*Short problem*.
Will you output all of the data below exactly, omitting the images?

*Stored data*.

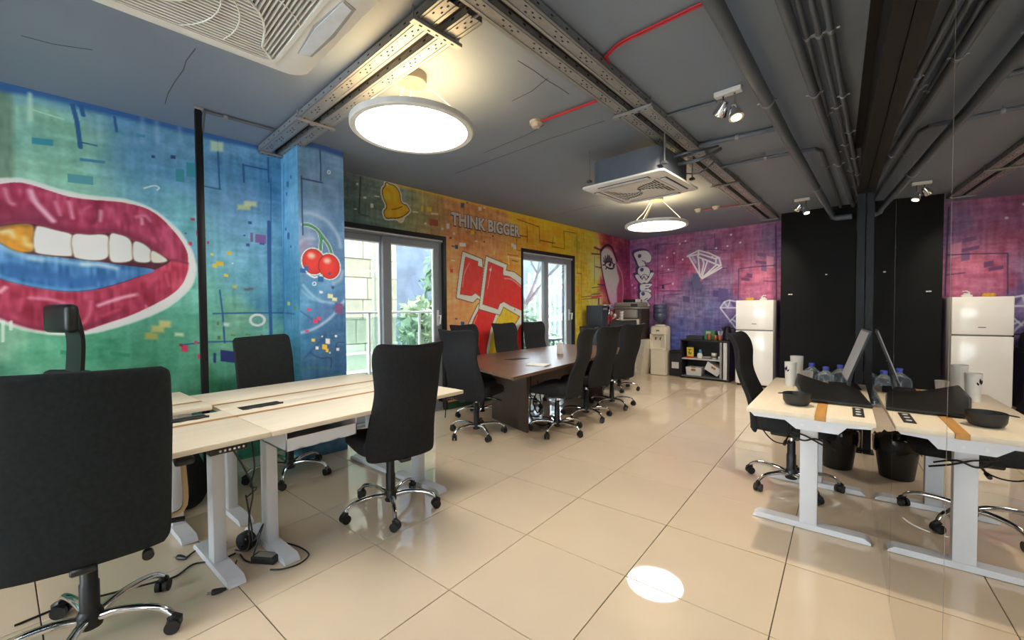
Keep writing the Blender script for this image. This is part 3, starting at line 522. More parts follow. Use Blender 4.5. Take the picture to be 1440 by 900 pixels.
# POWER
O, K = (830, 320), 6.43
LW, LB = (212, 212, 226), (38, 34, 78)
shapes = [[(395, 240), (425, 218), (480, 207), (525, 220), (552, 262), (545, 305), (515, 318), (485, 316), (500, 342), (445, 355), (418, 295)],
          [(430, 395), (445, 362), (483, 350), (520, 360), (538, 385), (535, 430), (500, 445), (450, 440)],
          [(405, 436), (440, 428), (455, 460), (475, 430), (505, 430), (525, 455), (545, 412), (577, 415), (520, 500), (490, 495), (455, 505)],
          [(455, 517), (530, 508), (562, 514), (540, 537), (525, 550), (548, 565), (545, 585), (462, 575)],
          [(448, 592), (490, 576), (532, 590), (552, 620), (525, 652), (512, 660), (542, 705), (515, 712), (492, 675), (495, 700), (466, 702)]]
for s_ in shapes:
    q = smooth_pts(G.p(s_, O, K), 3, True); G.poly(q+np.array([-.035, .03]), LB, .85, .012, 0, None, .02)
for s_ in shapes:
    q = smooth_pts(G.p(s_, O, K), 3, True); G.poly(q, LB, 1, None, 0, None, .011); G.poly(q, LW, 1, None, 18)
for x, y in ((446, 257), (467, 380), (478, 598)): G.disc(G.p([(x, y)], O, K)[0], .042, (52, 62, 110), 1, .012)
for P in ([(470, 300), (500, 310)], [(455, 440), (470, 470), (485, 440), (505, 475), (530, 445)], [(500, 530), (530, 528)], [(495, 555), (520, 552)], [(492, 655), (515, 640)]): G.stroke(G.p(P, O, K), .018, LB, .9)
# diamonds
O, K = (940, 310), 5.62
G.poly(G.p([(150, 280), (240, 235), (400, 295), (415, 355), (260, 460)], O, K), (120, 95, 140), .55, .03, 20)
for P in ([(150, 282), (240, 237), (320, 258), (400, 295), (415, 355), (262, 458), (165, 290)], [(230, 285), (245, 262), (375, 305)], [(232, 287), (400, 355)], [(150, 285), (235, 268), (240, 240)], [(235, 290), (248, 440)], [(305, 330), (262, 458)], [(375, 355), (262, 458)], [(420, 372), (268, 460)], [(375, 300), (375, 330)], [(400, 295), (375, 300)], [(270, 310), (280, 340), (260, 430)]):
    G.stroke(G.p(P, O, K), .026, (222, 214, 232), .9, .014)
G.stroke(G.p([(190, 290), (215, 330)], O, K), .05, (190, 185, 210), .5, .03); G.disc(G.p([(345, 290)], O, K)[0], .02, (255, 255, 255)); G.disc(G.p([(260, 472)], O, K)[0], .025, (210, 50, 110))
for P in ([(410, 690), (440, 645), (480, 630), (530, 640)], [(412, 695), (485, 790), (530, 850)], [(415, 690), (470, 690), (540, 690)], [(440, 645), (470, 690), (485, 640)], [(485, 800), (540, 740)], [(500, 780), (530, 800)]): G.stroke(G.p(P, O, K), .022, (190, 190, 220), .85, .014)
G.poly(G.p([(415, 680), (445, 640), (490, 650), (520, 690), (470, 700)], O, K), (150, 150, 190), .5, .03)
WALL_B = G.build('wall_back', [M_MURAL, M_WALLSIDE], [[W(VW-.3, UB+.004, 0), W(2.3, UB+.004, 0), W(2.3, UB+.3, 0), W(VW-.3, UB+.3, 0), W(VW-.3, UB+.004, H), W(2.3, UB+.004, H), W(2.3, UB+.3, H), W(VW-.3, UB+.3, H)]], (), 1.9, .76)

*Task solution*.
Keep writing the Blender script for this image. This is part 3, starting at line 522. More parts follow. Use Blender 4.5. Take the picture to be 1440 by 900 pixels.
# POWER
O, K = (830, 320), 6.43
LW, LB = (212, 212, 226), (38, 34, 78)
shapes = [[(395, 240), (425, 218), (480, 207), (525, 220), (552, 262), (545, 305), (515, 318), (485, 316), (500, 342), (445, 355), (418, 295)],
          [(430, 395), (445, 362), (483, 350), (520, 360), (538, 385), (535, 430), (500, 445), (450, 440)],
          [(405, 436), (440, 428), (455, 460), (475, 430), (505, 430), (525, 455), (545, 412), (577, 415), (520, 500), (490, 495), (455, 505)],
          [(455, 517), (530, 508), (562, 514), (540, 537), (525, 550), (548, 565), (545, 585), (462, 575)],
          [(448, 592), (490, 576), (532, 590), (552, 620), (525, 652), (512, 660), (542, 705), (515, 712), (492, 675), (495, 700), (466, 702)]]
for s_ in shapes:
    q = smooth_pts(G.p(s_, O, K), 3, True); G.poly(q+np.array([-.035, .03]), LB, .85, .012, 0, None, .02)
for s_ in shapes:
    q = smooth_pts(G.p(s_, O, K), 3, True); G.poly(q, LB, 1, None, 0, None, .011); G.poly(q, LW, 1, None, 18)
for x, y in ((446, 257), (467, 380), (478, 598)): G.disc(G.p([(x, y)], O, K)[0], .042, (52, 62, 110), 1, .012)
for P in ([(470, 300), (500, 310)], [(455, 440), (470, 470), (485, 440), (505, 475), (530, 445)], [(500, 530), (530, 528)], [(495, 555), (520, 552)], [(492, 655), (515, 640)]): G.stroke(G.p(P, O, K), .018, LB, .9)
# diamonds
O, K = (940, 310), 5.62
G.poly(G.p([(150, 280), (240, 235), (400, 295), (415, 355), (260, 460)], O, K), (120, 95, 140), .55, .03, 20)
for P in ([(150, 282), (240, 237), (320, 258), (400, 295), (415, 355), (262, 458), (165, 290)], [(230, 285), (245, 262), (375, 305)], [(232, 287), (400, 355)], [(150, 285), (235, 268), (240, 240)], [(235, 290), (248, 440)], [(305, 330), (262, 458)], [(375, 355), (262, 458)], [(420, 372), (268, 460)], [(375, 300), (375, 330)], [(400, 295), (375, 300)], [(270, 310), (280, 340), (260, 430)]):
    G.stroke(G.p(P, O, K), .026, (222, 214, 232), .9, .014)
G.stroke(G.p([(190, 290), (215, 330)], O, K), .05, (190, 185, 210), .5, .03); G.disc(G.p([(345, 290)], O, K)[0], .02, (255, 255, 255)); G.disc(G.p([(260, 472)], O, K)[0], .025, (210, 50, 110))
for P in ([(410, 690), (440, 645), (480, 630), (530, 640)], [(412, 695), (485, 790), (530, 850)], [(415, 690), (470, 690), (540, 690)], [(440, 645), (470, 690), (485, 640)], [(485, 800), (540, 740)], [(500, 780), (530, 800)]): G.stroke(G.p(P, O, K), .022, (190, 190, 220), .85, .014)
G.poly(G.p([(415, 680), (445, 640), (490, 650), (520, 690), (470, 700)], O, K), (150, 150, 190), .5, .03)
WALL_B = G.build('wall_back', [M_MURAL, M_WALLSIDE], [[W(VW-.3, UB+.004, 0), W(2.3, UB+.004, 0), W(2.3, UB+.3, 0), W(VW-.3, UB+.3, 0), W(VW-.3, UB+.004, H), W(2.3, UB+.004, H), W(2.3, UB+.3, H), W(VW-.3, UB+.3, H)]], (), 1.9, .76)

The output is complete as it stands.